New York-based Everest Partners has purchased the Norwood Business Center, a three-building, 155,000-square-foot complex at 1400 Providence Highway in Norwood.
Providing another shot of activity for the struggling Interstate 495 West market, a New York-based investment firm has acquired a four-building portfolio of so-called flex space located in Marlborough and Hopkinton. According to industry sources, Everest Partners paid the Archon Group $15 million for the package.
In another suburban transaction, Everest simultaneously purchased the Norwood Business Center in Norwood from the Bulfinch Cos. That three-building, 155,000-square-foot complex at 1400 Providence Highway features a mix of office and flex space.
“It has closed,” Archon Group Vice President Christopher Nelson told Banker & Tradesman on Friday regarding its deal with Everest. Citing confidentiality agreements, Nelson declined to discuss other issues related to the sale, but sources maintained that the assets at 25 and 45 South St. in Hopkinton and 257 and 259 Cedar Hill St. in Marlborough traded for just under $65 per square foot. The portfolio totals 350,000 square feet.
Everest Partners principal Kambiz Shahbazi did not return a phone call to his New York City headquarters by press deadline. The investment group has been active in New England for several years, owning and managing retail, office and industrial buildings in New Hampshire, Rhode Island and Massachusetts. Locally, the firm owns the Jefferson Office Park in North Andover and an office park fronting Route 128 in Peabody.
‘A Fair Deal’
The sale of the Archon portfolio was handled by Gary J. Lemire and Biria St. John of CB Richard Ellis/Whittier Partners. While he also declined to discuss specifics, Lemire said there was an encouraging level of interest in the portfolio. “I think it was a fair deal for everybody,” Lemire said of the final outcome.
Some sources had expressed surprise about the length of the negotiations, with Everest Partners reportedly having had the buildings under agreement for several months. There had been speculation that deteriorating market conditions had chilled the effort, but other sources insisted the delay was tied to obtaining the proper financing. One source maintained that the portfolio traded at a capitalization rate above 10 percent, but neither Lemire nor Nelson would comment on that issue.
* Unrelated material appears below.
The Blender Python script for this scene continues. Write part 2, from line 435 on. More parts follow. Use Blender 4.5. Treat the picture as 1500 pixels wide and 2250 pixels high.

As with the suburban office market, flex space has also seen an increase in vacancy and availability rates in recent months, although rents have not dropped as substantially as in the office sector. Flex, or R&D space, is a mix of manufacturing, warehouse and office uses, with the typical construction a single- or two-story building featuring between 30 percent and 40 percent of office build-out. Unlike warehouse buildings, flex ceilings are usually in the 15- to 20-foot range, compared to 30 feet for modern distribution properties.
According to Richards Barry Joyce & Partners, the Interstate 495 West market features 4.4 million square feet of flex space, with a 28.3 percent vacancy rate and an alarming 38.3 percent availability rate at the end of the first quarter. The overall suburban vacancy rate for flex space is 19.3 percent, while the overall availability mark is 30.4 percent.
As for the Archon Group portfolio, sources said there are pockets of vacancy in the properties, with one claiming that the future of a leading South Street tenant, EMC Corp., is uncertain. One source claimed EMC is looking to sublet some of its estimated 55,000 square feet. Nelson, however, described the portfolio as “stabilized,” and said he was pleased with the investor response to the properties.
“It was the appropriate time to sell,” Nelson said, with Archon having held the properties since the late 1990s. In another recent MetroWest disposition, Archon sold the Westborough Office Park in Westborough. The Windsor Fund paid just under $50 million for the existing four buildings, while Carruth Capital of Westborough paid an estimated $7.5 million for development rights on another 750,000 square feet at that park. Both of those sales were brokered by Trammell Crow Co. of Boston.
The Norwood sale, meanwhile, is being treated as a separate deal, although one source said Everest secured both assets in the same financing package. The exact price of the deal with Bulfinch was unclear, with Bulfinch officials not responding to inquiries by press deadline. The firm paid just under $11 million for the property in May 2000, and undertook an extensive renovation program.
Partly due to the busy market of the late 1990s and early 2000, 1400 Providence Highway has seen a number of ownership changes in recent years, with Bulfinch having purchased the complex from a partnership of AEW Capital Management and Cathartes Investments. That partnership had purchased the property from John Hancock Mutual Life Insurance Co. in 1998 for $8.9 million.
Using financing from Anglo-Irish Bank, Bulfinch undertook an aggressive upgrade of 1400 Providence Highway, installing new mechanical systems, making landscape improvements and repositioning the asset as the Norwood Business Center. The firm has been actively pursuing other repositioning efforts throughout Greater Boston, with current projects in Lexington and Cambridge.